The pertinent part of 205 (g) provides:

    “Any individual, after any final decision of the Secretary made after a hearing to which he was a party, irrespective of the amount in controversy, may obtain a review of such decision by a civil action commenced within sixty days . . . .” (Emphasis supplied.)

This provision clearly limits judicial review to a particular type of agency action, a “final decision of the Secretary made after a hearing.” But a petition to reopen a prior final decision may be denied without a hearing as provided in 205 (b), 42 U.S.C. 405 (b) (1970 ed., Supp. V); see Cappadora v. Celebrezze, 356 F.2d 1, 4 (CA2 1966); Ortego v. Weinberger, 516 F.2d 1005, 1007 (CA5 1975). Indeed, the opportunity to reopen final decisions and any hearing convened to determine the propriety of such action are afforded by the Secretary’s regulations and not by the Social Security Act. Moreover, an interpretation that would allow a claimant judicial review simply by filing – and being denied – a petition to reopen his claim would frustrate the congressional purpose, plainly evidenced in 205 (g), to impose a 60-day limitation upon judicial review of the Secretary’s final decision on the initial claim for benefits. 20 CFR 404.951 (1976). Congress’ determination so to limit judicial review to the original decision denying benefits is a policy choice obviously designed to forestall repetitive or belated litigation of stale eligibility claims. Our duty, of course, is to respect that choice.
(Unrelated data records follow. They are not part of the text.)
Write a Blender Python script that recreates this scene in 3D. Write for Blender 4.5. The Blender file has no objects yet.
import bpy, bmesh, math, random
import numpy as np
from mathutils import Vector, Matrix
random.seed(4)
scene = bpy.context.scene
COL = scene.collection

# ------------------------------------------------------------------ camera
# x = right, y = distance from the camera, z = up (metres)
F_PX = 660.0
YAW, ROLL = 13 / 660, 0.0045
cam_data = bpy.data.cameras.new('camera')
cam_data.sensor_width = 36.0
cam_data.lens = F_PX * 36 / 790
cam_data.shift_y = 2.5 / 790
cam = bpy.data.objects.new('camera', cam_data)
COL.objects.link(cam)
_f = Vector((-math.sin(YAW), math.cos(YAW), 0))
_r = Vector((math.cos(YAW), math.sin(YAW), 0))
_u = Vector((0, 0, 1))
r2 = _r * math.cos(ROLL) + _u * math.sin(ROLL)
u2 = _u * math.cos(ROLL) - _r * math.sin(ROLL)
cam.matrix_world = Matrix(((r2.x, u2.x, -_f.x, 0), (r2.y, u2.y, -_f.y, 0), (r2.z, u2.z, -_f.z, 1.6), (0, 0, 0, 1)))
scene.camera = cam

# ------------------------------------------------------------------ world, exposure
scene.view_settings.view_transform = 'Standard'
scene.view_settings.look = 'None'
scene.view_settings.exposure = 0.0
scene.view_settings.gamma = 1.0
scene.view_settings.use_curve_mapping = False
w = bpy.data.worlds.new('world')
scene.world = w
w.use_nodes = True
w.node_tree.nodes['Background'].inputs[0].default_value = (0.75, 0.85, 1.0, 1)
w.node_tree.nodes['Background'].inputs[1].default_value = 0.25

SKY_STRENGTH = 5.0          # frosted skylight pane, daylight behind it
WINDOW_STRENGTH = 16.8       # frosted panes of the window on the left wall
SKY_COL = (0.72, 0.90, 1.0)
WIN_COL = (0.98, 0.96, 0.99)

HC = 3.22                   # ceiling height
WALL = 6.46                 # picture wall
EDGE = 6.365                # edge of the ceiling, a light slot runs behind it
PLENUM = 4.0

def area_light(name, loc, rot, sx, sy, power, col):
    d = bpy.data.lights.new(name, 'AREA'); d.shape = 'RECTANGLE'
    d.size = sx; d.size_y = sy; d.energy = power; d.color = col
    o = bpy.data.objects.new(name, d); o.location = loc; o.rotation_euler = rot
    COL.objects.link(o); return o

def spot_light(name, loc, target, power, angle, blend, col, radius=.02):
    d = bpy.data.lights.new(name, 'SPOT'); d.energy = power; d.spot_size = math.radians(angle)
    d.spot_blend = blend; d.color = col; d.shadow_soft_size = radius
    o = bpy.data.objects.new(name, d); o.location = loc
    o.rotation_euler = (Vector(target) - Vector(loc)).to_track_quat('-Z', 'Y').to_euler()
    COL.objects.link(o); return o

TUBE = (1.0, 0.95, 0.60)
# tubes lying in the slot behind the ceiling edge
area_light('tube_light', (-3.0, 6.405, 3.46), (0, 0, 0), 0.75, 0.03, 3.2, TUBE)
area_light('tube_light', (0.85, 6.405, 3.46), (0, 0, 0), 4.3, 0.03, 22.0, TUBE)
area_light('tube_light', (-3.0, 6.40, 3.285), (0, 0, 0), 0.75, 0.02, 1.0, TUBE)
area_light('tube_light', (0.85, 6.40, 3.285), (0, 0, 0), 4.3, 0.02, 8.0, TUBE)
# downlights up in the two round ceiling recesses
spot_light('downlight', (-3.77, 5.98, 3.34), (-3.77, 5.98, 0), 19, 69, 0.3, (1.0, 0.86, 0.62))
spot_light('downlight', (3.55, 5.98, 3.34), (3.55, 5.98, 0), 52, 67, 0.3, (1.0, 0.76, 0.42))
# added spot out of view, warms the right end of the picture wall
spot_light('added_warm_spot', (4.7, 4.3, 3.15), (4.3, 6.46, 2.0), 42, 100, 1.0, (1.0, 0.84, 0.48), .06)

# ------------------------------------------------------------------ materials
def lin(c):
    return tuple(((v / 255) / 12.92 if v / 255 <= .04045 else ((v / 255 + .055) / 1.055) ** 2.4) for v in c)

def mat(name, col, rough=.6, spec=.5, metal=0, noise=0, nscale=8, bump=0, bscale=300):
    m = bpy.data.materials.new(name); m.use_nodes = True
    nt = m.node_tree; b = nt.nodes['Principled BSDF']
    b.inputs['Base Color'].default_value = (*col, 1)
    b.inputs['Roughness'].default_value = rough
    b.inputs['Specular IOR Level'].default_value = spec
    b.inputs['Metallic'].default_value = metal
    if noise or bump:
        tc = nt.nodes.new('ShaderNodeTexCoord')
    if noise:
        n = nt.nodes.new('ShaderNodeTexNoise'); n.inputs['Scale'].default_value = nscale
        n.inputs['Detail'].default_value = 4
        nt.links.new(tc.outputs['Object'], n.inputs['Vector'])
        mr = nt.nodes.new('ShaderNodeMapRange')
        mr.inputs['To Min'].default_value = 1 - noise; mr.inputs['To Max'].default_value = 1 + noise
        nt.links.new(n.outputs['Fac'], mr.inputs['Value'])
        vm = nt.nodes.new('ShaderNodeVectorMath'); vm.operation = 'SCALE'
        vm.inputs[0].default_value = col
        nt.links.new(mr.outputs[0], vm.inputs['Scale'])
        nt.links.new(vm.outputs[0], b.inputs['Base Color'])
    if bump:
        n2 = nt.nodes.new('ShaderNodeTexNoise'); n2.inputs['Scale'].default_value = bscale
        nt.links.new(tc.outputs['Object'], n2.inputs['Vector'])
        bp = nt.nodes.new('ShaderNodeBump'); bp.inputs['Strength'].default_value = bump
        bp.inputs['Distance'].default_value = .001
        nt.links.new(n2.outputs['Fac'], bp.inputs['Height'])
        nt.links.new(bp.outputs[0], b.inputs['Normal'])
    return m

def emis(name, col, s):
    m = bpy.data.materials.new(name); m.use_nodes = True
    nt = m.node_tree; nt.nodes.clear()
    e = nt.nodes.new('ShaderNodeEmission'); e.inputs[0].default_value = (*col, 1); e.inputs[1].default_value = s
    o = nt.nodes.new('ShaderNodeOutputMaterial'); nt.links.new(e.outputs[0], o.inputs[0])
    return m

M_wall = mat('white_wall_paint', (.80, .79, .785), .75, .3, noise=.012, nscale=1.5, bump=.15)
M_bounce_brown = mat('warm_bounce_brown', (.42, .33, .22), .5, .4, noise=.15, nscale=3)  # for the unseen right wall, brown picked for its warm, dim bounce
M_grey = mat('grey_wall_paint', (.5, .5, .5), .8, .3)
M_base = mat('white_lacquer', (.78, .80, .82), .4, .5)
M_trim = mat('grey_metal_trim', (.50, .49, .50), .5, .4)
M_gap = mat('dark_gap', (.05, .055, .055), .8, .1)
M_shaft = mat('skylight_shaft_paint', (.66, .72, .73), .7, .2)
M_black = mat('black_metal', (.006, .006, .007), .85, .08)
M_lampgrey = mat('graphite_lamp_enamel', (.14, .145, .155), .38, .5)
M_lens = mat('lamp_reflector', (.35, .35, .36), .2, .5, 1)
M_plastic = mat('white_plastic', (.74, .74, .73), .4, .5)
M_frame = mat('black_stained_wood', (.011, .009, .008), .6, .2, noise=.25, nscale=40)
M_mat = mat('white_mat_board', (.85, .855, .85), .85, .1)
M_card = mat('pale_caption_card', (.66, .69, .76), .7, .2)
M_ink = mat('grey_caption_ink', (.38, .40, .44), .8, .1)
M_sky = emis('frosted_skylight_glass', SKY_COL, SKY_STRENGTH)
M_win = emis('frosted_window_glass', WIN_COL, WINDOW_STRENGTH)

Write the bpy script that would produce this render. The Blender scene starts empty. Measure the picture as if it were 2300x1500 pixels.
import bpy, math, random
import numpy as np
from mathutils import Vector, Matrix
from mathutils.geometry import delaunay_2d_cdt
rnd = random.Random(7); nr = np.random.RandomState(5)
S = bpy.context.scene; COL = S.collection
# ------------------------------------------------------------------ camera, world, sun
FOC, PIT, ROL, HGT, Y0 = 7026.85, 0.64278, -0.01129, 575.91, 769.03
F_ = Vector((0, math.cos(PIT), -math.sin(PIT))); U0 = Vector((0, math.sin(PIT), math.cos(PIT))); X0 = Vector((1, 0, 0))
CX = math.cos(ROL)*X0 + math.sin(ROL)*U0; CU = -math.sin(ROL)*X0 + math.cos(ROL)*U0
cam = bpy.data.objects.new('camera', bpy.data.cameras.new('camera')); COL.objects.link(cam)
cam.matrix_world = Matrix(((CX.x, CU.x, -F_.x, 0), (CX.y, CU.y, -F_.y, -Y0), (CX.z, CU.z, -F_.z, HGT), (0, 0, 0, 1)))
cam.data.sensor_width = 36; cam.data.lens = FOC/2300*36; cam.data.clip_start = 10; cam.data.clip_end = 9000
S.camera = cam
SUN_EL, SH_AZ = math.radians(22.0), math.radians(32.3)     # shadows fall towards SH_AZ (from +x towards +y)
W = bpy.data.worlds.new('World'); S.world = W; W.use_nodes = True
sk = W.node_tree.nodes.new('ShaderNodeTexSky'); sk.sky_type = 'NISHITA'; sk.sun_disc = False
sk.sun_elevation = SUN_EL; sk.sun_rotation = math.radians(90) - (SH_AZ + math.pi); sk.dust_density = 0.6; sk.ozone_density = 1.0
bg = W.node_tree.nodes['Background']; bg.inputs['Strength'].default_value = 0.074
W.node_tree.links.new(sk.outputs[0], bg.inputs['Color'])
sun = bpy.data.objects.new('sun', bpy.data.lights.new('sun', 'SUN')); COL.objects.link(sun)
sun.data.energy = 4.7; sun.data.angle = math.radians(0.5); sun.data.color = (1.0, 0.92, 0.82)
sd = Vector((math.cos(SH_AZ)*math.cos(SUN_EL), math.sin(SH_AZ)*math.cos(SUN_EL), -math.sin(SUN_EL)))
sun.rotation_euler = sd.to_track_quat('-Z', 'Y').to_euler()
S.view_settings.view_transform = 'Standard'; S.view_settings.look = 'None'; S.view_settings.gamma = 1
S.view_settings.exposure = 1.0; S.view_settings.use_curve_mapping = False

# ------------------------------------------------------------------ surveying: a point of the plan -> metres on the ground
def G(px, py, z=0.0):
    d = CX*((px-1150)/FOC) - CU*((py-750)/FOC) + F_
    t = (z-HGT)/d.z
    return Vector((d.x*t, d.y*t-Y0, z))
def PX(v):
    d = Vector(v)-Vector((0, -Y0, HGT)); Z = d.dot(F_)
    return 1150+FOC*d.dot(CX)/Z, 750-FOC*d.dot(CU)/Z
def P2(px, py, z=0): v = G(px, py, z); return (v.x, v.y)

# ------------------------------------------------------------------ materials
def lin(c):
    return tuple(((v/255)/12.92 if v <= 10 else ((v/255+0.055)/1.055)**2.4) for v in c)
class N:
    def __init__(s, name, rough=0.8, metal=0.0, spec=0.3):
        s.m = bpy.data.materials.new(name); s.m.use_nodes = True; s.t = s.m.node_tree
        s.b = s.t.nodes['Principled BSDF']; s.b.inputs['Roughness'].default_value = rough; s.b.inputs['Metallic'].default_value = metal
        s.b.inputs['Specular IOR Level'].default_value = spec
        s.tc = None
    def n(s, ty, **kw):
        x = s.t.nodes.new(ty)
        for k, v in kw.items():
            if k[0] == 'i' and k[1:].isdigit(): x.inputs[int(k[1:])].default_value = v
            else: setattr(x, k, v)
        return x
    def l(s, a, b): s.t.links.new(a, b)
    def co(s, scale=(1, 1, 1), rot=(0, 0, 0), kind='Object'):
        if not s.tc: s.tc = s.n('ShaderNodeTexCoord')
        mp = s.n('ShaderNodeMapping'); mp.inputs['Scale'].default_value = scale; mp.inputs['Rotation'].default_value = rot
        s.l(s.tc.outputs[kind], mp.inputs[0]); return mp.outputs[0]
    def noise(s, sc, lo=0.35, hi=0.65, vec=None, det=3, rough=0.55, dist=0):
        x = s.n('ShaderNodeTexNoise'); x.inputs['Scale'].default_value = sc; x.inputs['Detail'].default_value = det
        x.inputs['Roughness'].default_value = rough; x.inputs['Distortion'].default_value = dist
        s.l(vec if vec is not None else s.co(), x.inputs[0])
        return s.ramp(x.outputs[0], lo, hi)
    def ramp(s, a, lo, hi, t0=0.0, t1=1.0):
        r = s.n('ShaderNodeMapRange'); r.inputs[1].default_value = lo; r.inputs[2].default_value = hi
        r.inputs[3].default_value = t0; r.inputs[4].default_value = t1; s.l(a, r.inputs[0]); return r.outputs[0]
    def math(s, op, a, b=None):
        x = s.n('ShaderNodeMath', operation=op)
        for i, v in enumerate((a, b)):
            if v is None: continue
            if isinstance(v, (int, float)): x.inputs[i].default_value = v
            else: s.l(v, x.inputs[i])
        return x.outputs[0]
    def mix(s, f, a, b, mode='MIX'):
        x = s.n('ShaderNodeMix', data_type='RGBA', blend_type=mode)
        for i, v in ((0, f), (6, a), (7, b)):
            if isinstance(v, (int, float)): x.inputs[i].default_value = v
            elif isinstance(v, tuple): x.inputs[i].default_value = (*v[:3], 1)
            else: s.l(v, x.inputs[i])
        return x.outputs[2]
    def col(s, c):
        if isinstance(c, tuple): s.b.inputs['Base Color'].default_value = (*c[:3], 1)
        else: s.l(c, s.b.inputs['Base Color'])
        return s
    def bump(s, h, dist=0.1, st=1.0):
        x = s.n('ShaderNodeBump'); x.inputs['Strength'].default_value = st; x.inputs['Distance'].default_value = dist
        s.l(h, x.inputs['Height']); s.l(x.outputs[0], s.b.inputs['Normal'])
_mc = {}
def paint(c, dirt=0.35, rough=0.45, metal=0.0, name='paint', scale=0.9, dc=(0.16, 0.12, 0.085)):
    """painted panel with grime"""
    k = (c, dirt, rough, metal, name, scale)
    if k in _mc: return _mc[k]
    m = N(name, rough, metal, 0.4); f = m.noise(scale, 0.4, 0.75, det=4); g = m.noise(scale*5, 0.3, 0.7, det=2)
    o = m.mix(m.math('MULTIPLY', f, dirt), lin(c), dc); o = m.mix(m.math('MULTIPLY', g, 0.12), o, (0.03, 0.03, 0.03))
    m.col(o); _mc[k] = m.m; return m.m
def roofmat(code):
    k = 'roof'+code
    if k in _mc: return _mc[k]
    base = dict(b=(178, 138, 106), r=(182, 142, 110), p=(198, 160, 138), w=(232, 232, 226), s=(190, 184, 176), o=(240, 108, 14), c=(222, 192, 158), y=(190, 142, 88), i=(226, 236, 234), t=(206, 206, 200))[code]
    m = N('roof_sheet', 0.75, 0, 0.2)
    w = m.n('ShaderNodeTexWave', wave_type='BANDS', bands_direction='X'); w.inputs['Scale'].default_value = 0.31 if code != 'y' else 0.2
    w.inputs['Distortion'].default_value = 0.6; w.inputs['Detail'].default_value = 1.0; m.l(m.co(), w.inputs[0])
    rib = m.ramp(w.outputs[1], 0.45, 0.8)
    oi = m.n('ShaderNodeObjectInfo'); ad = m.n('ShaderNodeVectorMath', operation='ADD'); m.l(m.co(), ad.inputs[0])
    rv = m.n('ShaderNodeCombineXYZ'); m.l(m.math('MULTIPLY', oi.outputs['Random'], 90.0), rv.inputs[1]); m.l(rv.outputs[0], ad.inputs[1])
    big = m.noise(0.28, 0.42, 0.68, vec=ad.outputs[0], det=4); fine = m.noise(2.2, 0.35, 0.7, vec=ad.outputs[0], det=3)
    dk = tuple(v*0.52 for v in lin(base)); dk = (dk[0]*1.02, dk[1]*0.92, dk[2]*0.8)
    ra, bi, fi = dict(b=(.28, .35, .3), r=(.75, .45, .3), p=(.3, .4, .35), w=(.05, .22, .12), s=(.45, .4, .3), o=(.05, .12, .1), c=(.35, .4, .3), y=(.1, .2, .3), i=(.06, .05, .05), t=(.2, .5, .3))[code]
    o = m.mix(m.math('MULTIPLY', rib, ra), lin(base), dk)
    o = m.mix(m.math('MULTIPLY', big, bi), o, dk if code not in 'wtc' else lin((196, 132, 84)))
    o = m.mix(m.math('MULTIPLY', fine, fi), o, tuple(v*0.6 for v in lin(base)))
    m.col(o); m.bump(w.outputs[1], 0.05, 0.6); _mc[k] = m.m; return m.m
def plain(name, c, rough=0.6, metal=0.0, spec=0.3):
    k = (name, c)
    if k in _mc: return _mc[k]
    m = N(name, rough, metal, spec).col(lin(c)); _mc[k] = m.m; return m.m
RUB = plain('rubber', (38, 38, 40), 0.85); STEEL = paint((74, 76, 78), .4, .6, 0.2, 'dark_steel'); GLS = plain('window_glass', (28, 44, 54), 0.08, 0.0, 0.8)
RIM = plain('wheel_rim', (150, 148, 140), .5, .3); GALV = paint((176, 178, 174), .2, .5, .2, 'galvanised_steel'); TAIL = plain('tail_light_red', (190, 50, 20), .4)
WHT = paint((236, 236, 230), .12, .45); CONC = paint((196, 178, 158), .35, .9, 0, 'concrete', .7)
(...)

Respondent argues, however, that Weinberger v. Salfi, 422 U.S. 749 (1975), and Mathews v. Eldridge, 424 U.S. 319 (1976), have rejected this interpretation of 205 (g). We do not agree. It is true that both cases authorized judicial [430 U.S. 99, 109]   review under 205 (g) of the Secretary’s decision to deny or discontinue social security benefits notwithstanding the absence of a prior 205 (b) hearing. In both instances, however, the claimants challenged the Secretary’s decisions on constitutional grounds. Constitutional questions obviously are unsuited to resolution in administrative hearing procedures and, therefore, access to the courts is essential to the decision of such questions. Furthermore, since federal-question jurisdiction under 28 U.S.C. 1331 is precluded by 205 (h), Weinberger v. Salfi, supra, at 761, a decision denying 205 (g) jurisdiction in Salfi or Eldridge would effectively have closed the federal forum to the adjudication of colorable constitutional claims. Thus those cases merely adhered to the well-established principle that when constitutional questions are in issue, the availability of judicial review is presumed, and we will not read a statutory scheme to take the “extraordinary” step of foreclosing jurisdiction unless Congress’ intent to do so is manifested by “`clear and convincing'” evidence. 422 U.S., at 762 ; Johnson v. Robison, 415 U.S. 361, 366 -367 (1974).

This is not one of those rare instances where the Secretary’s denial of a petition to reopen is challenged on constitutional grounds. Respondent seeks only an additional opportunity to establish that he satisfies the Social Security Act’s eligibility standards for disability benefits. Therefore, 205 (g) does not afford subject-matter jurisdiction in this case.